In the end, small changes are usually enough to bring more balance back to your backyard bird feeding. Starlings aren’t the only animals that raid bird feeders. If squirrels are also stealing your bird seed, our guide on How to Stop Squirrels from Eating Bird Seeds can help.

FAQs
Why do starlings dominate bird feeders?
Starlings dominate bird feeders because they travel in large flocks and feed aggressively. They quickly take advantage of easy food sources like suet and soft seed mixes, which allows them to crowd out smaller birds.
What is the best feeder to stop starlings?
Cage feeders are the most effective for stopping starlings because they physically block access to the seed. Upside-down suet feeders can also help by making it difficult for starlings to feed comfortably.

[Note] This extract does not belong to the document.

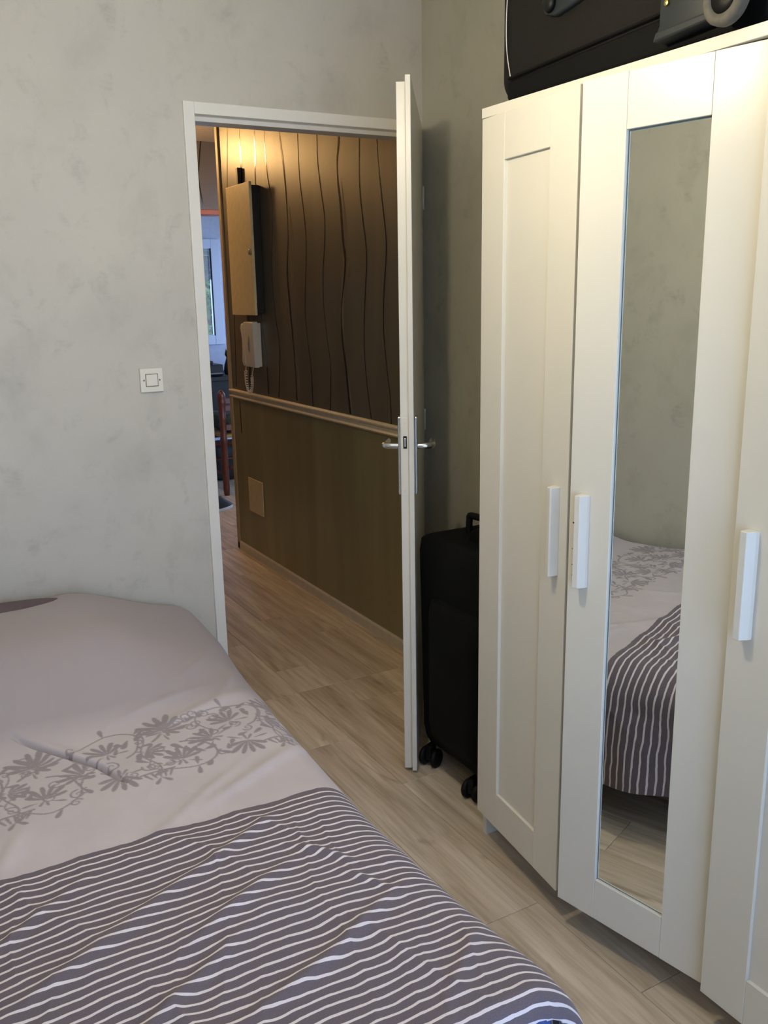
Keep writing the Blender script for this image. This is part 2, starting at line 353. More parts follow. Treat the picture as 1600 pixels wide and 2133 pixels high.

Do starlings scare away other birds?
Yes. Starlings often push smaller birds away by crowding feeders and eating quickly in groups. When starlings are removed or reduced, smaller birds usually return over time.
Are starlings protected in the US?
No. European starlings are not a protected native species in the United States. This means you can manage them at feeders using food, feeder design, and placement without legal restrictions, as long as no harm is involved.
What smell do starlings hate?
No smell has been proven to reliably repel starlings. While scents like peppermint, garlic, or citrus are sometimes suggested, they usually have little lasting effect. Changing food and using a starling-proof feeder are much more effective.